The guy who is a master of
setting scenes has been caught in a scene that Columbo set for him. Columbo has become the
“Ringmaster” quite literally at the end.
A couple of problems
I don’t think the episode is
flawless. For one thing, the timeline is a little odd. Even if you accept that
Stevens was playing a character who is 7 years older than he actually is, it
seems strange that a 32-year old director would already have “Created more
blockbusters than anybody in history” and have a popular book about his career
already. He's done an awful lot in just 10 years.
For another it's not really clear why Columbo locks onto Alex so early in the story. All he's got is a book that may or may not have belonged to the victim that had Alex's office number written inside the cover. I didn't see anything in their initial meeting that Columbo could consider a red flag - especially given at that point there was no apparent connection between them. Is it just the ice cream glasses? Seems thin.
Empty glasses
When Columbo is at the Boys Club he does a nice job of explaining the half-full ice cream glasses. When he leaves Alex throws the ice cream glasses down in the sink in frustration, shattering them. But now they're empty.
The magic projector
Just a few more things…
- James Frawley directs with exactly the right energy for this material. The episode moves briskly, but he never lets the visual cleverness drown out the detective story.
- Peter Falk often looks as though he’s having genuine fun rediscovering his iconic character.
- Dog makes the briefest of appearances, it's his debut in the revival of the series. And yes, it's a different dog than the one we saw more than a decade earlier.

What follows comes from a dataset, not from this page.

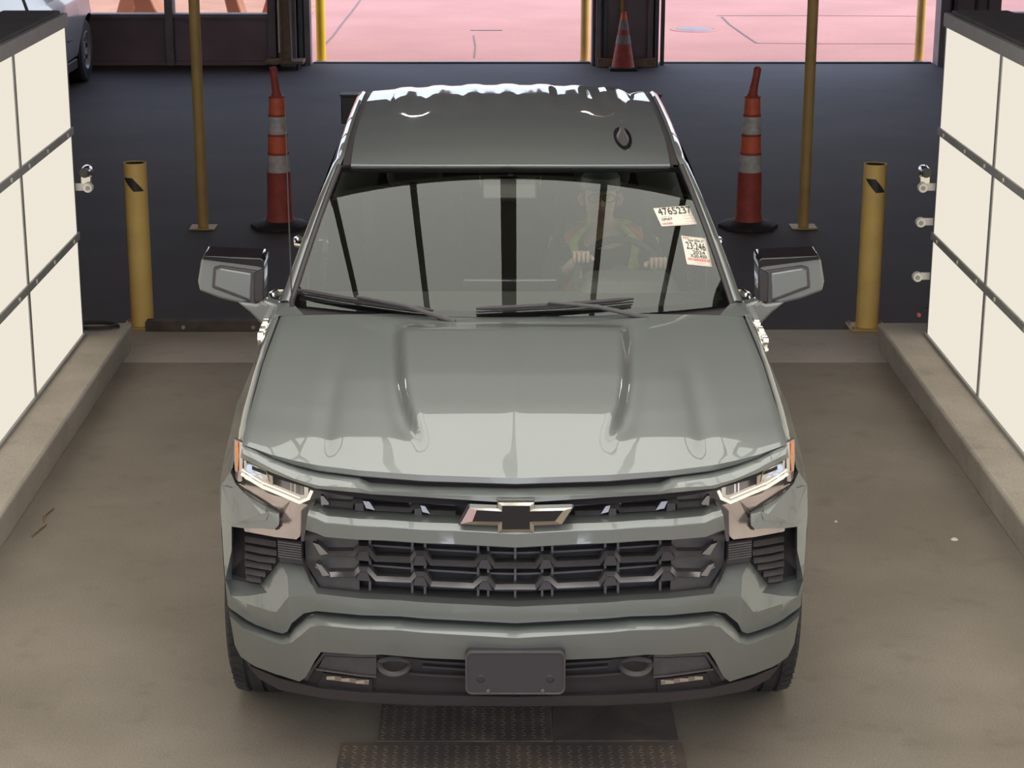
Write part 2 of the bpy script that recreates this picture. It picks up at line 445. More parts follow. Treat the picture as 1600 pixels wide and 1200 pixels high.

I have this episode ranked 66th overall at the moment, though on reflection it might be a little better than that. Not much better though. It’s just a bit too long winded, and self-indulgent, in places. Columbo’s incessant “Would your audience find this interesting, sir?” schtick seems to even annoy Falk at times. And we just have too many minutes of Alex giving pretentious speeches about shadows and light.